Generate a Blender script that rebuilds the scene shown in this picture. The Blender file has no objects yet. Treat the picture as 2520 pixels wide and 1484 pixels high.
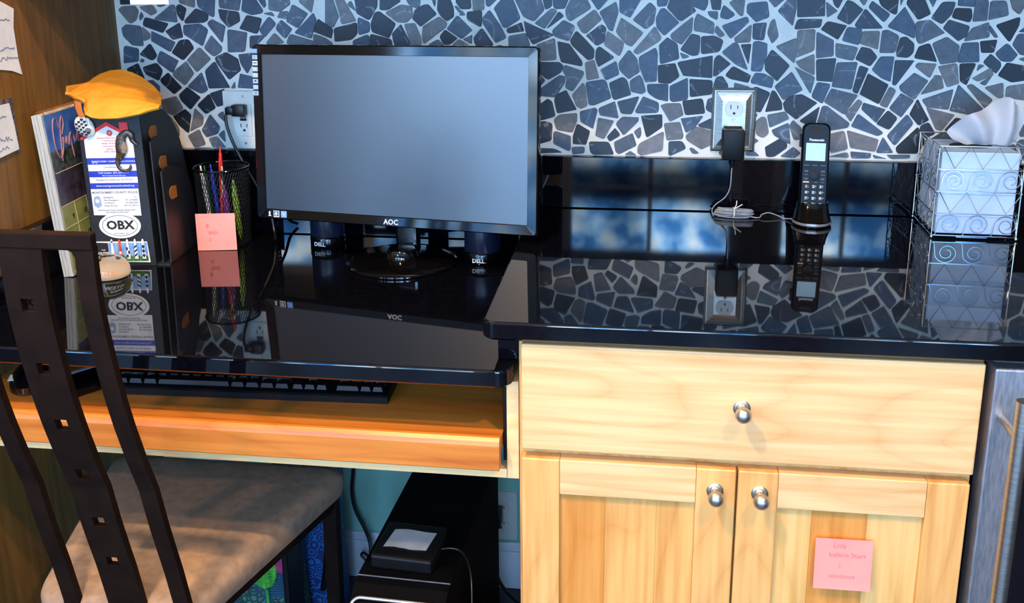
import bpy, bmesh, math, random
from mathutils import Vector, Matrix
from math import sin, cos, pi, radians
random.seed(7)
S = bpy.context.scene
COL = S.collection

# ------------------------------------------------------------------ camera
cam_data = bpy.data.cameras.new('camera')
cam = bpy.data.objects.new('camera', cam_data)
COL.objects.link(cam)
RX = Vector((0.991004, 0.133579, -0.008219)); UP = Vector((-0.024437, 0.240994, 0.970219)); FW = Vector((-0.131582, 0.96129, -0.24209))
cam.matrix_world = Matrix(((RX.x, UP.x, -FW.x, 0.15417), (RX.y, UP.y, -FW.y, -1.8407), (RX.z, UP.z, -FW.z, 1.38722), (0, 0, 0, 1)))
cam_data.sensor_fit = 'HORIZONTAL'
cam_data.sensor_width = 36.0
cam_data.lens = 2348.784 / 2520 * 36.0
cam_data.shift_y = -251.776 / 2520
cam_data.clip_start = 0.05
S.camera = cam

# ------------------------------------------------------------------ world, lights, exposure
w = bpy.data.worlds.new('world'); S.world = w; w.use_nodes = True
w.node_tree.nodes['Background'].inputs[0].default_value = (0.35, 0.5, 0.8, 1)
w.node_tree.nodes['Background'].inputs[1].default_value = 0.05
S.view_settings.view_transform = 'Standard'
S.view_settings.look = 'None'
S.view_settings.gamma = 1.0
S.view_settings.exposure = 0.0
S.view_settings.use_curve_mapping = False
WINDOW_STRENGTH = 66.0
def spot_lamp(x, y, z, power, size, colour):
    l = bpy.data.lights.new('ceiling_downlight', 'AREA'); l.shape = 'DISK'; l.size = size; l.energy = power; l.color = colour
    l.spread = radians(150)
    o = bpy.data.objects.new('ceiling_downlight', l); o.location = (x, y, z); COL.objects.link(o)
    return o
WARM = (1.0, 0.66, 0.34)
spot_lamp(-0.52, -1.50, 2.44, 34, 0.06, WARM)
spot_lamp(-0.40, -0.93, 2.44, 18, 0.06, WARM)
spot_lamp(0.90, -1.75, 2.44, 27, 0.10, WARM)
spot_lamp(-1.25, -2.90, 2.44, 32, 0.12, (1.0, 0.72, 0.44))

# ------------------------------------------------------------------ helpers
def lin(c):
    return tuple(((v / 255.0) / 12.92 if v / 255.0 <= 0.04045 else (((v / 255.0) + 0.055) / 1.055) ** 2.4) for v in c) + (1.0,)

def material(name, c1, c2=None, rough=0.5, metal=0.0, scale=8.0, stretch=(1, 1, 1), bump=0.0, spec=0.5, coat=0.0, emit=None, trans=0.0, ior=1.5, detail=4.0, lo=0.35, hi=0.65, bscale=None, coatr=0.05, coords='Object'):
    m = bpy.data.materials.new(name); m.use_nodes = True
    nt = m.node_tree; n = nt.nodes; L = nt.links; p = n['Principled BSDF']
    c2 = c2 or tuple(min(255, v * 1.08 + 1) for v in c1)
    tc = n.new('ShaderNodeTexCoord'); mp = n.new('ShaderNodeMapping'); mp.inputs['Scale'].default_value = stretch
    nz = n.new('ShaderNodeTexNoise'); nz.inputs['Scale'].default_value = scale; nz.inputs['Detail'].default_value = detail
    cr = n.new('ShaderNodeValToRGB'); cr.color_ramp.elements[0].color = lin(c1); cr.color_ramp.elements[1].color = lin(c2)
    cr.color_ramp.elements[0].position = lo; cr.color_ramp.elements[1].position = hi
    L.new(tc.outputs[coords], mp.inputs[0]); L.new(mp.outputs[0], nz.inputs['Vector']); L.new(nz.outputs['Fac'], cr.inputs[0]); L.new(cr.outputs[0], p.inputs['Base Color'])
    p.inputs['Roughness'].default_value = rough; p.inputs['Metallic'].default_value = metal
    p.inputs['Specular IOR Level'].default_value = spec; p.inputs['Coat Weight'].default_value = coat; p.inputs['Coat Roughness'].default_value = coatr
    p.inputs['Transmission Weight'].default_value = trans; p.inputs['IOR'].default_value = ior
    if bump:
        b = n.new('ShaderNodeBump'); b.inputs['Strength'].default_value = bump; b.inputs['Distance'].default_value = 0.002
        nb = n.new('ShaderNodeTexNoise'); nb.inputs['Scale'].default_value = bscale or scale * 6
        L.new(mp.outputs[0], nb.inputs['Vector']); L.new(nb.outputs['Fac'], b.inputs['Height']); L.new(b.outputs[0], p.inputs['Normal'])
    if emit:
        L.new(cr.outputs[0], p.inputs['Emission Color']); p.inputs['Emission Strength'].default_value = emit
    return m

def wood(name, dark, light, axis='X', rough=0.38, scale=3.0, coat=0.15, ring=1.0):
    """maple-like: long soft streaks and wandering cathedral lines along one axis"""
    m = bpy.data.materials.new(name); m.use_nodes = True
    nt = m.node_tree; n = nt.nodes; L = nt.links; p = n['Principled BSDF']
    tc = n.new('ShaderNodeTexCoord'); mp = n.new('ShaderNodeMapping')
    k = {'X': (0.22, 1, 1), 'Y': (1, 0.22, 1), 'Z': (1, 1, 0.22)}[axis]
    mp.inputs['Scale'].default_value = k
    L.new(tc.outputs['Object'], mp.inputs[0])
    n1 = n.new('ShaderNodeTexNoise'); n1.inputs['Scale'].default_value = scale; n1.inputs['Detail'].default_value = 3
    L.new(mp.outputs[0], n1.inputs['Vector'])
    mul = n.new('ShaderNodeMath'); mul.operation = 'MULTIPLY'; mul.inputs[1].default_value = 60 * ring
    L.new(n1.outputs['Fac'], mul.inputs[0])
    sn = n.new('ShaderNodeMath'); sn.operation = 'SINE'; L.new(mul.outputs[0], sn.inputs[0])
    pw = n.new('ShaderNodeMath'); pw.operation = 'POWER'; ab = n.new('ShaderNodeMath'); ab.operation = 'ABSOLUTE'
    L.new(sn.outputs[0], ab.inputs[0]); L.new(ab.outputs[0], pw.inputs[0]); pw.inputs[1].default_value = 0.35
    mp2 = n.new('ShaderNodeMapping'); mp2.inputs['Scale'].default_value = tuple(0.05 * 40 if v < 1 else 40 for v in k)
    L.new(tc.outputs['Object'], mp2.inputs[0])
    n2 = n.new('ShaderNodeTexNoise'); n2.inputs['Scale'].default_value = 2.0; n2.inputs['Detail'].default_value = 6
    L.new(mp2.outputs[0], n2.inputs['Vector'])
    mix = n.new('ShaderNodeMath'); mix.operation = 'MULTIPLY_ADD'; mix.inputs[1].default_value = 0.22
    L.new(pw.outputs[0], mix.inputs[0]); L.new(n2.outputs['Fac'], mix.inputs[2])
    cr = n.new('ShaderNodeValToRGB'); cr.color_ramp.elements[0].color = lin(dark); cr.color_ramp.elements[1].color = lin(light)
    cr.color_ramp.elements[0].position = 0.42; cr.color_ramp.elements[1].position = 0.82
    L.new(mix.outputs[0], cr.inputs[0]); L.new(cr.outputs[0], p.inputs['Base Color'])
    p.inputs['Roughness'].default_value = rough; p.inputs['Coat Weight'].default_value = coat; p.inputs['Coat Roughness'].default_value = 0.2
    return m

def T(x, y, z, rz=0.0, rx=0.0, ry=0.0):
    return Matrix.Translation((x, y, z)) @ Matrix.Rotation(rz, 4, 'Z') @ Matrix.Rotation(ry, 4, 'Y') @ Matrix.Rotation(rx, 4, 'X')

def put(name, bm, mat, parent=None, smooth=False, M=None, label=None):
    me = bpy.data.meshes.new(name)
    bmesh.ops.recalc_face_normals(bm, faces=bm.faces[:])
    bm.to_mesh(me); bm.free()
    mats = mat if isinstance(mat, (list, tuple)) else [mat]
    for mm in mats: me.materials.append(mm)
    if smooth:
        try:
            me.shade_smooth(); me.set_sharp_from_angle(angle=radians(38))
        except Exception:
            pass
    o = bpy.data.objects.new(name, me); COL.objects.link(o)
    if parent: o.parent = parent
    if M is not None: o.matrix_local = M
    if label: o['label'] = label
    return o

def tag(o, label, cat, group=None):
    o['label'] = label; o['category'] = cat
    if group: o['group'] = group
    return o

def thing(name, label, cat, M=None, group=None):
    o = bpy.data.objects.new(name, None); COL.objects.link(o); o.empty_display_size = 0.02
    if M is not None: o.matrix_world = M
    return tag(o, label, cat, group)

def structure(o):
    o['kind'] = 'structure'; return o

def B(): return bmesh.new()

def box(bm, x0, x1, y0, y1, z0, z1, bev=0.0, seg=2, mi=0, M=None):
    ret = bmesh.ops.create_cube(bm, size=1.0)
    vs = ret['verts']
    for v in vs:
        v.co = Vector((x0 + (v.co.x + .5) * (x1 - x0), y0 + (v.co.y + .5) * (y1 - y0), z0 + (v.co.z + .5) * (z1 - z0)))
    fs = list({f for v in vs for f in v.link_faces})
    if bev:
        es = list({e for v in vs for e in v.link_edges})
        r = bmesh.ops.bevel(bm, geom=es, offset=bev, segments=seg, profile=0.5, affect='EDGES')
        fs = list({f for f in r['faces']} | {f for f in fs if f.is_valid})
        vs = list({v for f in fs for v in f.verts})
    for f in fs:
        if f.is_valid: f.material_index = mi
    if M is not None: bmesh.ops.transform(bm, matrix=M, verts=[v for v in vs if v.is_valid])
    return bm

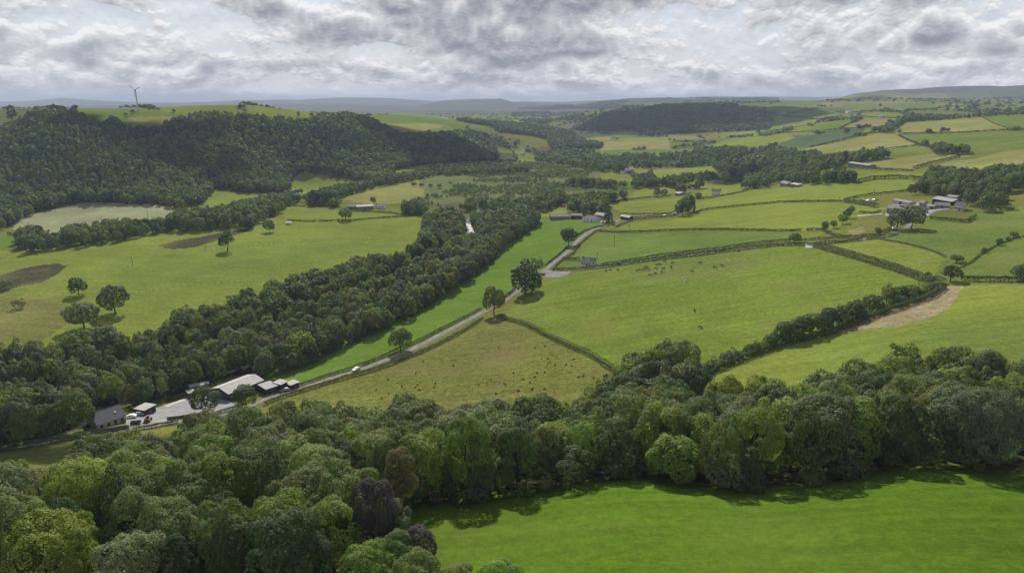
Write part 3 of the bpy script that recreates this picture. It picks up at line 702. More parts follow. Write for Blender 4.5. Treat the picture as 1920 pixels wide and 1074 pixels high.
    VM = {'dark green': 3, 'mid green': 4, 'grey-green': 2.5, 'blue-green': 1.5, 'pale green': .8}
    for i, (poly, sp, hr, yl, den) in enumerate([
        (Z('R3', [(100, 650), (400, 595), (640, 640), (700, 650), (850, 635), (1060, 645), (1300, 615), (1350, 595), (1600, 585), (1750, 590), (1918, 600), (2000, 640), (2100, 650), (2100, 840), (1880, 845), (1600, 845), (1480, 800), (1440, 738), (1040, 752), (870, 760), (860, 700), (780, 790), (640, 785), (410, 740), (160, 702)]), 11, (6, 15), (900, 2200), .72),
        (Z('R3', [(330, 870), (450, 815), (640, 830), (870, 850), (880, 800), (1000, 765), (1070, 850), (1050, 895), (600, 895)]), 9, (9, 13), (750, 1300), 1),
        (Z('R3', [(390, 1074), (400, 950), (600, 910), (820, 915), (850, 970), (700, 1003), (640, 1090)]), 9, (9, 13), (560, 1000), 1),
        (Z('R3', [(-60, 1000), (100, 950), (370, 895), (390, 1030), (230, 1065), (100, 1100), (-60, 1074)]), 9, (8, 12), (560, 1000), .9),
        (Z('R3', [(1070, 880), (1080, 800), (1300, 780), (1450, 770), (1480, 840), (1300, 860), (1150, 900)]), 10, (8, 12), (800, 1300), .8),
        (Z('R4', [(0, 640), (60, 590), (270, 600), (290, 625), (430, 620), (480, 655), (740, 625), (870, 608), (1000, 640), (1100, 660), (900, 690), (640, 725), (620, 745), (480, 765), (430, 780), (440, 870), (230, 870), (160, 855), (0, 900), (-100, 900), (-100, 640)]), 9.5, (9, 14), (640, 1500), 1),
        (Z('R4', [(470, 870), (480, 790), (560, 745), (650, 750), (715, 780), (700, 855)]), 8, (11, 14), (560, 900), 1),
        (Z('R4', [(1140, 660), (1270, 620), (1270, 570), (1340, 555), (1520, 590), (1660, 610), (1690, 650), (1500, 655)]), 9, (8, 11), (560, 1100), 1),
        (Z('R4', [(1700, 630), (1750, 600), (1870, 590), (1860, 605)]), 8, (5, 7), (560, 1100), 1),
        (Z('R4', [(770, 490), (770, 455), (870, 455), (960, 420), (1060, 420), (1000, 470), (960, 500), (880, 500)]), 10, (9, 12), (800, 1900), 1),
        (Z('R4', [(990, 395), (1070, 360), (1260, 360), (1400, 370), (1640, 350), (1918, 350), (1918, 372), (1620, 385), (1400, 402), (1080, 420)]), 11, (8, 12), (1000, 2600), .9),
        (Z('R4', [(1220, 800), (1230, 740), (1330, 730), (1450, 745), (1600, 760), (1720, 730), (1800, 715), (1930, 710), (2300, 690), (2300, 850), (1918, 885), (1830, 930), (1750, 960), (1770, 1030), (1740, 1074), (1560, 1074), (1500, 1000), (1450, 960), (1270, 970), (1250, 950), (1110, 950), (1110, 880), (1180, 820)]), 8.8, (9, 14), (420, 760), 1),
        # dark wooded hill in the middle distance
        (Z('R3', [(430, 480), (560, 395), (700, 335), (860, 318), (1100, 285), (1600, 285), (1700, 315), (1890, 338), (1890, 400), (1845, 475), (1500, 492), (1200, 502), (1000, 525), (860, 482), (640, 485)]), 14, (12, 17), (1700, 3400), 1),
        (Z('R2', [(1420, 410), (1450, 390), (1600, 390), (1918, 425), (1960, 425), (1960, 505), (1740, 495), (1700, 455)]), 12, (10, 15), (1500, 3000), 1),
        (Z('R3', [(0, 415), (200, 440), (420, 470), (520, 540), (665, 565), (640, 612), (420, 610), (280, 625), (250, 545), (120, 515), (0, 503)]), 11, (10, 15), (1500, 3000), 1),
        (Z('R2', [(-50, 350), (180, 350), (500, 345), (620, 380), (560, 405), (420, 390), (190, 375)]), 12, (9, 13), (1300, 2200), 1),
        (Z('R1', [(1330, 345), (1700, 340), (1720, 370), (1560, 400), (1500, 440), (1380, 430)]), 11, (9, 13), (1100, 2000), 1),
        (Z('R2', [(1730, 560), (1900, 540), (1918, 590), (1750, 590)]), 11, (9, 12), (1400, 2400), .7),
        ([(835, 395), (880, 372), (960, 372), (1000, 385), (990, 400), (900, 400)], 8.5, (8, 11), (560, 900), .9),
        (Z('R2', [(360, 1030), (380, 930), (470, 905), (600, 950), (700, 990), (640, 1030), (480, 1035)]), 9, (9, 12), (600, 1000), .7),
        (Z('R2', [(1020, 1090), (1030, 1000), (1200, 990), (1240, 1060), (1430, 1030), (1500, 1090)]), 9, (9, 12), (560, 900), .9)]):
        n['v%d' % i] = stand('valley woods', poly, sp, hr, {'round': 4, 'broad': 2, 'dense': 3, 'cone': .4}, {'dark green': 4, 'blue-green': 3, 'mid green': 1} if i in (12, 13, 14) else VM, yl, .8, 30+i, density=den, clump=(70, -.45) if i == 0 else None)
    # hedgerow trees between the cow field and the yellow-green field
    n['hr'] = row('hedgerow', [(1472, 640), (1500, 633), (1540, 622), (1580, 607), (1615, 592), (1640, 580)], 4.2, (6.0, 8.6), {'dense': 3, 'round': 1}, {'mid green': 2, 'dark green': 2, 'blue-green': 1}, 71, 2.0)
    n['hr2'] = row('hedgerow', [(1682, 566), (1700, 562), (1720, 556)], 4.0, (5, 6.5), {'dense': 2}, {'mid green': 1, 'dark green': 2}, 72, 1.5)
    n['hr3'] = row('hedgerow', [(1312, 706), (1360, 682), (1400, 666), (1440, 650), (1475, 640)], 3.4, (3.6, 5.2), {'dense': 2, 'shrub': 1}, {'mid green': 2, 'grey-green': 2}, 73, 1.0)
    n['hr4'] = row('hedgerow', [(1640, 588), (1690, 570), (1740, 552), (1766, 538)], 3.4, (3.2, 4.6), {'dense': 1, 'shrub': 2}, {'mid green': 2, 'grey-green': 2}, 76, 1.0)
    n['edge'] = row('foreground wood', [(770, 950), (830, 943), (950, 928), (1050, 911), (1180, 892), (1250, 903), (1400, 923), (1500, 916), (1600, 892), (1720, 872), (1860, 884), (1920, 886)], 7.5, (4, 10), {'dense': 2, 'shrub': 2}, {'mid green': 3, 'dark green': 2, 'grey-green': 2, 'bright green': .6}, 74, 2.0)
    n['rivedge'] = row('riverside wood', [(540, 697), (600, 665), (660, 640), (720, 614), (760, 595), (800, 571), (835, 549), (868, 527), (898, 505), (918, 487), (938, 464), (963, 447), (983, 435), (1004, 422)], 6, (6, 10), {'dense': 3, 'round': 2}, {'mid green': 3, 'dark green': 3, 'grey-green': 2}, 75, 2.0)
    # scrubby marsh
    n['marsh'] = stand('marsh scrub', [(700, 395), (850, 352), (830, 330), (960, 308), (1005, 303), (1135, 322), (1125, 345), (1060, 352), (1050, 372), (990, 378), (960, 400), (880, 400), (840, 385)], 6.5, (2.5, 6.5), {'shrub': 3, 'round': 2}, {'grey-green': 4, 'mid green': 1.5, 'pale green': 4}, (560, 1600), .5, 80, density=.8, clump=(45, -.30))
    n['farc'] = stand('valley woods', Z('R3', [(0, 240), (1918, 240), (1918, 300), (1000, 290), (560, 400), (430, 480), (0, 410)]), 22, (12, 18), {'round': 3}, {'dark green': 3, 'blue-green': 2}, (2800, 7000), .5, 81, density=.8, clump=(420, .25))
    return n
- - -
- [What to produce]
Without the pictures, write out the lines from the beginning of the entries through the line with "S.camera = cam".

- [Exercise answer]
Generate a Blender script that rebuilds the scene shown in this picture. The Blender file has no objects yet. Treat the picture as 2520 pixels wide and 1484 pixels high.
import bpy, bmesh, math, random
from mathutils import Vector, Matrix
from math import sin, cos, pi, radians
random.seed(7)
S = bpy.context.scene
COL = S.collection

# ------------------------------------------------------------------ camera
cam_data = bpy.data.cameras.new('camera')
cam = bpy.data.objects.new('camera', cam_data)
COL.objects.link(cam)
RX = Vector((0.991004, 0.133579, -0.008219)); UP = Vector((-0.024437, 0.240994, 0.970219)); FW = Vector((-0.131582, 0.96129, -0.24209))
cam.matrix_world = Matrix(((RX.x, UP.x, -FW.x, 0.15417), (RX.y, UP.y, -FW.y, -1.8407), (RX.z, UP.z, -FW.z, 1.38722), (0, 0, 0, 1)))
cam_data.sensor_fit = 'HORIZONTAL'
cam_data.sensor_width = 36.0
cam_data.lens = 2348.784 / 2520 * 36.0
cam_data.shift_y = -251.776 / 2520
cam_data.clip_start = 0.05
S.camera = cam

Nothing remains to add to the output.